Finda a leitura, é difícil deixar de perceber a comunhão com a sina judaica que Zweig parece encontrar, as tintas fortes com que a pinta e os ecos cósmicos que emite, a ponto de poder ser identificada com a sina da humanidade peregrina e errante pelo globo. Este o trecho exemplificativo - conquanto extenso, merece a leitura integral:
“Nunca haverei de esquecer a imagem quando, certa vez, entrei em Londres em uma agência de viagens; estava lotada com refugiados, quase todos judeus, e todos queriam ir para algum lugar. Não importava para que país, para o gelo do polo Norte ou as areias abrasadoras do Saara, queriam sair, ir adiante, pois a licença para permanecer no país havia expirado, era preciso seguir, com mulher e filhos, para outros países, de língua estranha, para o meio de pessoas desconhecidas e que não os queriam. Encontrei ali um homem que fora um industrial muito rico em Viena, um dos nossos mais inteligentes colecionadores de arte; no primeiro momento, nem o reconheci, de tão grisalho, velho, cansado. Fraco, ele se segurava na mesa com as mãos. Perguntei-lhe para onde queria ir. “Não sei”, disse ele. “E quem ainda pergunta pela nossa vontade? Vamos aonde nos deixam ir. Alguém me disse que aqui talvez ainda se consiga um visto para o Haiti ou Santo Domingo.” Meu coração quase parou: um velho senhor cansado, com filhos e netos que treme de esperança de se mudar para um país que antes nunca viu direito no mapa, só para continuar mendigando lá, sendo estrangeiro e inútil! [...] Assim, todos se aglomeravam, antigos professores universitários, diretores de banco, comerciantes, fazendeiros, músicos, cada um disposto a carregar os miseráveis escombros de sua existência não importava para onde no mundo, atravessando os mares, suportando qualquer coisa, só para sair da Europa, ir para longe! Era um bando fantasmagórico. Contudo o mais trágico para mim foi a ideia de que essas cinquenta pessoas torturadas representavam uma vanguarda diminuta do enorme exército dos cinco, oito, talvez dez milhões de judeus que atrás deles já estavam em marcha e avançavam, todos esses milhões de indivíduos roubados e depois ainda massacrados na guerra que esperavam remessas das instituições de caridade, permissões das autoridades e o dinheiro para viajar, uma massa gigantesca que, espantada e fugindo em pânico do incêndio de Hitler, em todas as fronteiras da Europa sitiava as estações de trem e lotava as prisões, um povo inteiro expulso a quem se proibia ser um povo - e, ao mesmo tempo, um povo que há dois mil anos nada desejava com tanto anseio quanto não mais ter que caminhar e sim sentir sob seus pés em repouso a terra, uma terra tranquila, pacífica” (p. 376/377).

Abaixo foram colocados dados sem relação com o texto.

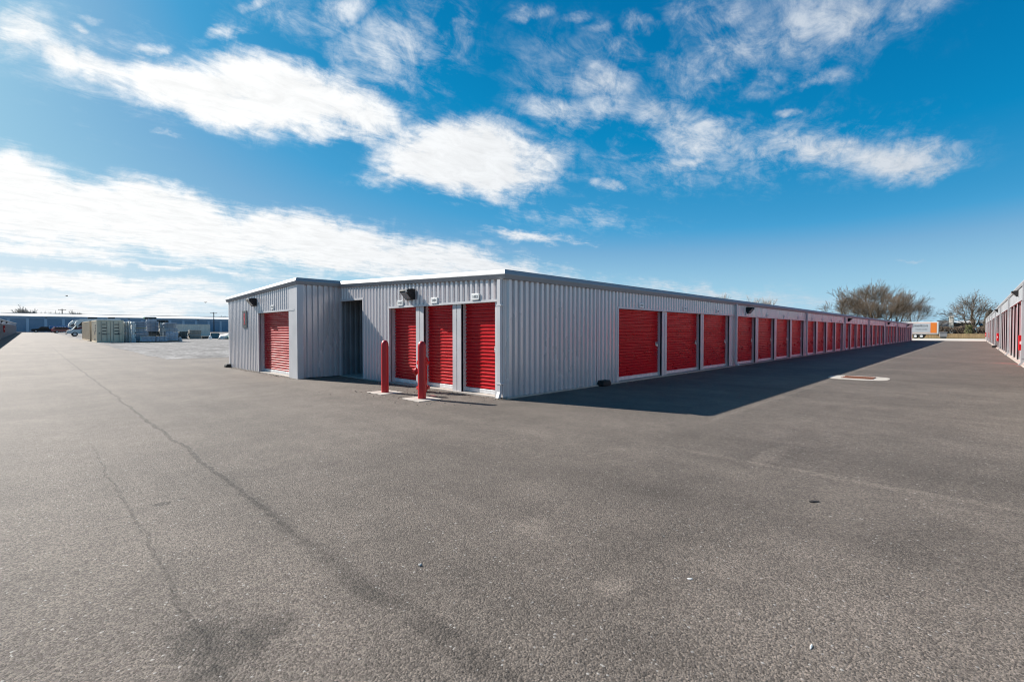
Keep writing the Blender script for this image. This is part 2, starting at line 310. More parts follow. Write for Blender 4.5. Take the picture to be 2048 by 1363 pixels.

Na tragédia protagonizada por Zweig, vislumbra-se o perene drama humano: a impermanência da paz e felicidade, o devir em perecimento das conquistas materiais, e o ímpeto - surpreendente - de ainda assim continuar caminhando, com mulheres e filhos, mesmo que rumo a um país que não se possa identificar no mapa, para tentar tudo mais uma vez. Nas partes está contido o todo; a música insólita, jubilosa no início e fúnebre no final, fadada está a se repetir em sequência ininterrupta, variando apenas na duração de cada trecho.